I have not managed to get back to Australia since 2008, and had long planned for a trip in the November-December period, to get the Magellanic Clouds and “winter” Milky Way area of Orion, Canis Major, Puppis and friends, regions of the sky not well-placed in the usual months of my Oz trips in March and April. I planned a trip for late 2010, a month under southern skies, with 2 weeks at my favourite dark site, Coonabarabran, NSW, which bills itself as the Astronomy Capital of Australia — the Siding Spring Observatory, Oz’s major optical observatory complex is down the Timor Road. I rented a cottage for the period, which worked out great. The site could not have been better. The weather could not have been worse!

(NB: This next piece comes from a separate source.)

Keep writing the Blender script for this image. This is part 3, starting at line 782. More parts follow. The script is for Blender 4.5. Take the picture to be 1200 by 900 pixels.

I go to Oz prepared to lose about 50% of nights to cloud, but this time, out of 15 nights in Coona, only 2 were clear and usable. Torrential rains deluged the area of the Central West of NSW, causing severe flooding all around me. On one trip back from Parkes, I had to detour 200 or 300 km around through the Hunter Valley just to avoid washed out roads and get back home. Indeed, at one point I had to plough through one town whose main streets were being inundated with a torrent of water. When it did clear, it was humid! But I got two nights of great shooting in. The skies were transparent. The one thing about Oz — when skies are clear they are dark and clean. The best I’ve ever seen.

This is a single, tripod-mounted shot of the southern Milky Way and Magellanic Clouds, over the cottage that was my retreat and home for two weeks. Would I go back? You bet! It is still astronomy paradise for me. Even if skies are cloudy it is a chance to enjoy a writing retreat and a time to quietly work on projects long put off.